**Given task**
Retype each line of the material exactly, please, skipping any picture in it.

START Material

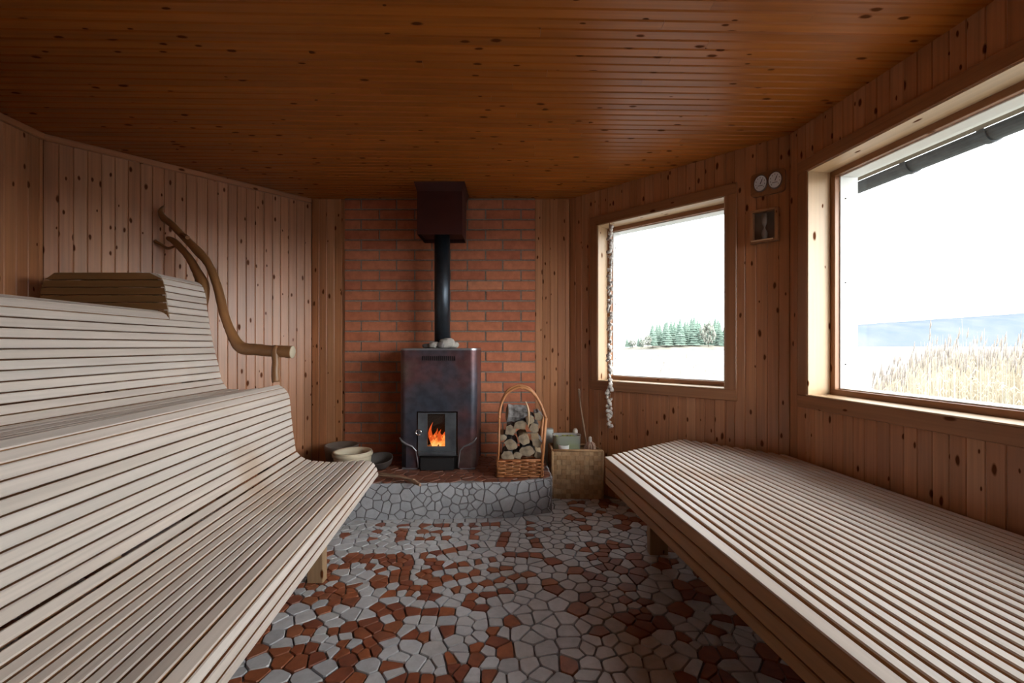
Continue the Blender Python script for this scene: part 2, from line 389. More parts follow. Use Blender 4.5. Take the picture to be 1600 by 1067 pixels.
def window(name, A, B, t0, t1, z0, z1):
    d = (B - A).normalized(); n = Vector((d.y, -d.x)); out = -n
    root = thing(name, v3(A + d * (t0 + t1) / 2, z0), kind='structure')
    D, Nn, O = v3(d), v3(n), v3(out); Z = Vector((0, 0, 1))
    P = lambda t, dd, z: v3(A + d * t + out * dd, z)
    cw = .062
    mb = MB()   # casing boards on the wall face
    mb.board(P(t0 - cw, -.016, z1), D, Z, Nn, t1 - t0 + 2 * cw, cw, .016, .003)
    mb.board(P(t0 - cw, -.016, z0 - cw), D, Z, Nn, t1 - t0 + 2 * cw, cw, .016, .003)
    mb.board(P(t0 - cw, -.016, z0), Z, D, Nn, z1 - z0, cw, .016, .003)
    mb.board(P(t1, -.016, z0), Z, D, Nn, z1 - z0, cw, .016, .003)
    mb.build('window_casing', M['trim'], root)
    dj = .105
    mb = MB()   # jamb lining
    mb.board(P(t0 + .006, -.012, z0), Z, O, D, z1 - z0, dj + .012, .006, .001)
    mb.board(P(t1 - .006, -.012, z0), Z, O, -D, z1 - z0, dj + .012, .006, .001)
    mb.board(P(t0, -.012, z1 - .006), D, O, -Z, t1 - t0, dj + .012, .006, .001)
    mb.build('jamb_lining', M['jamb'], root)
    mb = MB(); mb.board(P(t0, -.018, z0 + .006), D, O, Z, t1 - t0, dj + .018, .0059, .002); mb.build('window_sill', M['jamb'], root)
    def fr(mb, da, db, wd, e=0):
        a, b, c, f = t0 + e, t1 - e, z0 + e, z1 - e; T = db - da
        mb.board(P(a, da, c), D, Z, Nn, b - a, wd, T, .002)
        mb.board(P(a, da, f - wd), D, Z, Nn, b - a, wd, T, .002)
        mb.board(P(a, da, c + wd), Z, D, Nn, f - c - 2 * wd, wd, T, .002)
        mb.board(P(b - wd, da, c + wd), Z, D, Nn, f - c - 2 * wd, wd, T, .002)
    mb = MB(); fr(mb, dj, dj + .024, .032, .0005); mb.build('inner_sash', M['trim'], root)
    mb = MB(); fr(mb, dj + .024, WT + .01, .038, .0005); mb.build('outer_frame', M['sash_white'], root)
    mb = MB(); gz = WT - .012
    mb.box(P((t0 + t1) / 2, gz, (z0 + z1) / 2), (t1 - t0 - .06, .004, z1 - z0 - .06), Matrix(((d.x, n.x, 0), (d.y, n.y, 0), (0, 0, 1))))
    mb.build('glass_pane', M['glass'], root)
    mb = MB()
    for zz in (.14, .5, .87): mb.lathe([(.0035, 0), (.0035, .002), (.001, .003)], P(t0 + .0388, .155, z0 + (z1 - z0) * zz), 8, axis=Matrix(((0, n.x, d.x), (0, n.y, d.y), (1, 0, 0))))
    mb.build('frame_nails', M['dark'], root)
    return root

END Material

**Full output**
Continue the Blender Python script for this scene: part 2, from line 389. More parts follow. Use Blender 4.5. Take the picture to be 1600 by 1067 pixels.
def window(name, A, B, t0, t1, z0, z1):
    d = (B - A).normalized(); n = Vector((d.y, -d.x)); out = -n
    root = thing(name, v3(A + d * (t0 + t1) / 2, z0), kind='structure')
    D, Nn, O = v3(d), v3(n), v3(out); Z = Vector((0, 0, 1))
    P = lambda t, dd, z: v3(A + d * t + out * dd, z)
    cw = .062
    mb = MB()   # casing boards on the wall face
    mb.board(P(t0 - cw, -.016, z1), D, Z, Nn, t1 - t0 + 2 * cw, cw, .016, .003)
    mb.board(P(t0 - cw, -.016, z0 - cw), D, Z, Nn, t1 - t0 + 2 * cw, cw, .016, .003)
    mb.board(P(t0 - cw, -.016, z0), Z, D, Nn, z1 - z0, cw, .016, .003)
    mb.board(P(t1, -.016, z0), Z, D, Nn, z1 - z0, cw, .016, .003)
    mb.build('window_casing', M['trim'], root)
    dj = .105
    mb = MB()   # jamb lining
    mb.board(P(t0 + .006, -.012, z0), Z, O, D, z1 - z0, dj + .012, .006, .001)
    mb.board(P(t1 - .006, -.012, z0), Z, O, -D, z1 - z0, dj + .012, .006, .001)
    mb.board(P(t0, -.012, z1 - .006), D, O, -Z, t1 - t0, dj + .012, .006, .001)
    mb.build('jamb_lining', M['jamb'], root)
    mb = MB(); mb.board(P(t0, -.018, z0 + .006), D, O, Z, t1 - t0, dj + .018, .0059, .002); mb.build('window_sill', M['jamb'], root)
    def fr(mb, da, db, wd, e=0):
        a, b, c, f = t0 + e, t1 - e, z0 + e, z1 - e; T = db - da
        mb.board(P(a, da, c), D, Z, Nn, b - a, wd, T, .002)
        mb.board(P(a, da, f - wd), D, Z, Nn, b - a, wd, T, .002)
        mb.board(P(a, da, c + wd), Z, D, Nn, f - c - 2 * wd, wd, T, .002)
        mb.board(P(b - wd, da, c + wd), Z, D, Nn, f - c - 2 * wd, wd, T, .002)
    mb = MB(); fr(mb, dj, dj + .024, .032, .0005); mb.build('inner_sash', M['trim'], root)
    mb = MB(); fr(mb, dj + .024, WT + .01, .038, .0005); mb.build('outer_frame', M['sash_white'], root)
    mb = MB(); gz = WT - .012
    mb.box(P((t0 + t1) / 2, gz, (z0 + z1) / 2), (t1 - t0 - .06, .004, z1 - z0 - .06), Matrix(((d.x, n.x, 0), (d.y, n.y, 0), (0, 0, 1))))
    mb.build('glass_pane', M['glass'], root)
    mb = MB()
    for zz in (.14, .5, .87): mb.lathe([(.0035, 0), (.0035, .002), (.001, .003)], P(t0 + .0388, .155, z0 + (z1 - z0) * zz), 8, axis=Matrix(((0, n.x, d.x), (0, n.y, d.y), (1, 0, 0))))
    mb.build('frame_nails', M['dark'], root)
    return root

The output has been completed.